3. Submissions have closed for the Education Act Update although they have briefly re-opened to allow for commentary on the banning of enforced seclusion and regulating the use of physical restraint of a student. You can comment on these two issues up until January 31 2017.

4. A new funding review process will begin in the New Year with an advisory group chaired by the Minister.

5. NZPF special education survey results have already been shared with you and thanks again to all the principals who responded. Briefly there were no surprises and we now know that 95% of you are using funds other than special education grants to support the learning of your special needs children.

6. Our MAC PLD has done really well this year thanks to the awesome work of Hoana Pearson. Ka pai Hoana!

7. The Principal Leadership Advisory (PLA) service will next year be contracted to Evaluation Associates who will be looking to appoint 21 new positions across the country.

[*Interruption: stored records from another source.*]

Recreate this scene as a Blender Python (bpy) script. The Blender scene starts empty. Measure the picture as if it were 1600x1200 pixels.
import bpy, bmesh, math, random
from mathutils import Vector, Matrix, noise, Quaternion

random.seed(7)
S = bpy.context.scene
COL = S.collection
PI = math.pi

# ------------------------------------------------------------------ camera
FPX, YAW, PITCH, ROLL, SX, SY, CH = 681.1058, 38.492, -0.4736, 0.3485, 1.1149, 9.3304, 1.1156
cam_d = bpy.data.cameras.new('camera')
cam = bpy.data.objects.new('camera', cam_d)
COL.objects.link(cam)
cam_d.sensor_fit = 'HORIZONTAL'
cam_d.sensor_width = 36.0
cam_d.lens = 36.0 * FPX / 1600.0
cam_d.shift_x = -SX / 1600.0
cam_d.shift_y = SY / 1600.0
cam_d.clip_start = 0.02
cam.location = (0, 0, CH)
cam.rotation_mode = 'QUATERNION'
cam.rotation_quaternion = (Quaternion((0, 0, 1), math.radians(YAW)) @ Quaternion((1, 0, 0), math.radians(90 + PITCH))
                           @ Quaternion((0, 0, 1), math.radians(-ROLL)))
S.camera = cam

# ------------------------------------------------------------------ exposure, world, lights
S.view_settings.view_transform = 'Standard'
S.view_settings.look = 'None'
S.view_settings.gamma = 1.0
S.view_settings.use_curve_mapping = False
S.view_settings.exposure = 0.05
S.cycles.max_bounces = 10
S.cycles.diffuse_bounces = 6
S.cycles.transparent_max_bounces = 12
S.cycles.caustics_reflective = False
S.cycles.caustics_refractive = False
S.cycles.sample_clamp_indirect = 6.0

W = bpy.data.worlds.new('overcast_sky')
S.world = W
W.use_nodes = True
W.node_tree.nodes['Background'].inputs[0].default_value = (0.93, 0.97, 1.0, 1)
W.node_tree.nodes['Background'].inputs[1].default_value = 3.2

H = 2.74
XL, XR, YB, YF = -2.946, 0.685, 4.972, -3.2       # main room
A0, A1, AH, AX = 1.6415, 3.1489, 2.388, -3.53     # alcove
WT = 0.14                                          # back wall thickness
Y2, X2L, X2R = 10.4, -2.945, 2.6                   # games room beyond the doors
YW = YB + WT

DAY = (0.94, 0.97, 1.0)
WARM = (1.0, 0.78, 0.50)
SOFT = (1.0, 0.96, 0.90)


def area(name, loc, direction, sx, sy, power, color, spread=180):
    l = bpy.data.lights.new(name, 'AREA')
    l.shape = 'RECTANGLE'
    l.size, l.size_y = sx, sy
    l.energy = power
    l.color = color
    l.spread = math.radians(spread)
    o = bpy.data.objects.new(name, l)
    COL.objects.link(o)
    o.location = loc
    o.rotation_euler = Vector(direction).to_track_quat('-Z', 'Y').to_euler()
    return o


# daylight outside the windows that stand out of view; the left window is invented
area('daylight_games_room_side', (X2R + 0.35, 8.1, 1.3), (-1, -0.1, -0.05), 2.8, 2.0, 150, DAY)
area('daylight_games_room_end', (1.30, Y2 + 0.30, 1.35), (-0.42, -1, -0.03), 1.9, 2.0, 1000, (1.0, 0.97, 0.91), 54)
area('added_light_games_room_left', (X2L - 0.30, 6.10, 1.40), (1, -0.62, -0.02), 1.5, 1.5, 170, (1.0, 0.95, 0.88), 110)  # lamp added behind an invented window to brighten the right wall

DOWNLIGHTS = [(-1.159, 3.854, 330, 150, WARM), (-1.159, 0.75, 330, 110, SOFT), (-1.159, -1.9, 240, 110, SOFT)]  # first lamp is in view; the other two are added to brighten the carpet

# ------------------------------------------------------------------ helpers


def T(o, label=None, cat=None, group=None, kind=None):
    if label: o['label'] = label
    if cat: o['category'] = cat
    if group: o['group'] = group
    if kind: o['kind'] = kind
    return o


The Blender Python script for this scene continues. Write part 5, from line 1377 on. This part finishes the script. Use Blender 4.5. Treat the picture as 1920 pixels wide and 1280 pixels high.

We are delighted to see our PLA project reach this point and hope now that the high quality principals we know are out there will all apply!

8.The 2017 Moot is taking shape and promises to be a productive day for our regional association presidents.

9. Executive members from Canterbury and Marlborough regions are working with their local associations to support colleagues in Kaikoura, Seddon and Ward affected by the earthquakes. We note that this work will be needed well into next year.

10. You are all encouraged to enrol in a free certificated programme for Māori language and culture being offered by Te Wānanga o Aotearoa called He Papa Tikanga.

We finished our executive meeting with the usual farewell speeches, thanking Denise Torrey for her work over the last five years as executive member, President and Immediate Past President and of course I was farewelled as President. It's important to be reflective at such times and for me I wanted to think about how all the advocacy work we do here from national office actually impacts on kids learning!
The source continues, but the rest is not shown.